Set down all of the data exactly as it appears.

== Collected material ==
>>
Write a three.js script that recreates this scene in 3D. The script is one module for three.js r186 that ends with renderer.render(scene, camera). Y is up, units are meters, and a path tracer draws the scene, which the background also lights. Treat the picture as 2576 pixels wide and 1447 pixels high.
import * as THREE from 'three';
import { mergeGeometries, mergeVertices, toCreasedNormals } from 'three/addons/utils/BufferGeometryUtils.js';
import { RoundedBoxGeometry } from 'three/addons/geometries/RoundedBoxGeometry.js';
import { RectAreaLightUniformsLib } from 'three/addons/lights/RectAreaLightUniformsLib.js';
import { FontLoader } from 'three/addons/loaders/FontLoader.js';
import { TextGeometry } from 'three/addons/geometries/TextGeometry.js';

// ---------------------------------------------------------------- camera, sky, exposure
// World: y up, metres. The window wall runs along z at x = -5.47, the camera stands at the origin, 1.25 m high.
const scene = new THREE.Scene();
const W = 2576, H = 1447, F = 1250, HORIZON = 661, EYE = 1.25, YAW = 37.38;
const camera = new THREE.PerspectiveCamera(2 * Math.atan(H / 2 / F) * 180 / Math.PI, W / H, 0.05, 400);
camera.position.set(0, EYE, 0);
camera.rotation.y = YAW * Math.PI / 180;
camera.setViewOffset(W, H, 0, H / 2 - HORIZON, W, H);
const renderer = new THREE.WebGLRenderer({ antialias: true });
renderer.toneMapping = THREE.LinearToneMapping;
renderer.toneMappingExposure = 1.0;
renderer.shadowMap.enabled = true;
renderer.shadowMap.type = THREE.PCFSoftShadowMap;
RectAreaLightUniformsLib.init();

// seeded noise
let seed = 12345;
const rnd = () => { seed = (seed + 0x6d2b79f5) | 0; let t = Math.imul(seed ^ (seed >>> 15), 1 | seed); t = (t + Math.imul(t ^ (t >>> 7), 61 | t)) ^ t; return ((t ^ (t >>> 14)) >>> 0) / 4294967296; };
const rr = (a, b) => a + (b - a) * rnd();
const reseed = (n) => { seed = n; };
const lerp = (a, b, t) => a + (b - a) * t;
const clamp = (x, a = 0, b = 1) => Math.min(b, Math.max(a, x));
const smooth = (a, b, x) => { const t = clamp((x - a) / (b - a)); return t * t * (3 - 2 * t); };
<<
== The solution ==
Write a three.js script that recreates this scene in 3D. The script is one module for three.js r186 that ends with renderer.render(scene, camera). Y is up, units are meters, and a path tracer draws the scene, which the background also lights. Treat the picture as 2576 pixels wide and 1447 pixels high.
import * as THREE from 'three';
import { mergeGeometries, mergeVertices, toCreasedNormals } from 'three/addons/utils/BufferGeometryUtils.js';
import { RoundedBoxGeometry } from 'three/addons/geometries/RoundedBoxGeometry.js';
import { RectAreaLightUniformsLib } from 'three/addons/lights/RectAreaLightUniformsLib.js';
import { FontLoader } from 'three/addons/loaders/FontLoader.js';
import { TextGeometry } from 'three/addons/geometries/TextGeometry.js';

// ---------------------------------------------------------------- camera, sky, exposure
// World: y up, metres. The window wall runs along z at x = -5.47, the camera stands at the origin, 1.25 m high.
const scene = new THREE.Scene();
const W = 2576, H = 1447, F = 1250, HORIZON = 661, EYE = 1.25, YAW = 37.38;
const camera = new THREE.PerspectiveCamera(2 * Math.atan(H / 2 / F) * 180 / Math.PI, W / H, 0.05, 400);
camera.position.set(0, EYE, 0);
camera.rotation.y = YAW * Math.PI / 180;
camera.setViewOffset(W, H, 0, H / 2 - HORIZON, W, H);
const renderer = new THREE.WebGLRenderer({ antialias: true });
renderer.toneMapping = THREE.LinearToneMapping;
renderer.toneMappingExposure = 1.0;
renderer.shadowMap.enabled = true;
renderer.shadowMap.type = THREE.PCFSoftShadowMap;
RectAreaLightUniformsLib.init();

// seeded noise
let seed = 12345;
const rnd = () => { seed = (seed + 0x6d2b79f5) | 0; let t = Math.imul(seed ^ (seed >>> 15), 1 | seed); t = (t + Math.imul(t ^ (t >>> 7), 61 | t)) ^ t; return ((t ^ (t >>> 14)) >>> 0) / 4294967296; };
const rr = (a, b) => a + (b - a) * rnd();
const reseed = (n) => { seed = n; };
const lerp = (a, b, t) => a + (b - a) * t;
const clamp = (x, a = 0, b = 1) => Math.min(b, Math.max(a, x));
const smooth = (a, b, x) => { const t = clamp((x - a) / (b - a)); return t * t * (3 - 2 * t); };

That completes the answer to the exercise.